There have been several reports of Russian attacks on refugee convoys. Ireland and its European Union partners have made clear to the Russian authorities on several occasions, and at the highest level, their view that attacks on civilians and refugees are totally unacceptable. As regards comparisons with the "ethnic cleansing" perpetrated in Kosovo, Russia has claimed that the purpose of its action in Chechnya is not to drive Chechens out of Chechnya, but to prevent any further incursions by Chechen guerillas into other parts of Russia and they state that it is for this reason they closed the border with Ingushetia temporarily some weeks ago, preventing Chechens from leaving the area. More recently, Russia has been resettling Chechens in the area north of the Terek river controlled by it.
The Government's concerns regarding reports of attacks on civilians have been made known directly to the Russian authorities, and we will continue to press our view, both directly and through EU contacts, that there can be no military solution to the Chechnya conflict.

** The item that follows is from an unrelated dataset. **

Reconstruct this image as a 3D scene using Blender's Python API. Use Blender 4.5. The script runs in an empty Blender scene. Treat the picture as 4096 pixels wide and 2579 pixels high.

The question of economic sanctions against the Russian Federation is one which requires very careful consideration. The Government is not convinced at this stage that economic sanctions against Russia would be effective in relation to the objectives of the international community concerning Chechnya. We believe that our efforts should rather be directed towards helping Russia see that only a political solution, arrived at by dialogue, has a long-term prospect of bringing lasting peace to the region.
Ireland assumed the chairmanship of the committee of Ministers of the Council of Europe at the council's ministerial session in Strasbourg on 4 November. I believe that the council must be able to respond to challenges such as those presenting themselves in the Caucasus including Chechnya. There are a number of possible areas where the expertise provided by the Council of Europe, could contribute to a long-term political settlement to the problems in Chechnya. In particular these concern the areas of democratisation, the rule of law and protection of human rights. A first step would be for the council to assess the situation from the humanitarian and human rights point of view. The present visit by the new Council of Europe Commissioner for Human Rights, Mr. Alvaro Gil-Robles, to the Northern Caucasus offers an opportunity for both dialogue and proposals for possible follow-up action.
The council has made known to the Russian authorities its readiness to provide support for a peaceful, political settlement in Chechnya. I have made very clear, as chairman of the committee of Ministers, that I will do everything possible to assist in this, including the possibility of a visit to the region. All that is required is the consent and request of the Russian authorities.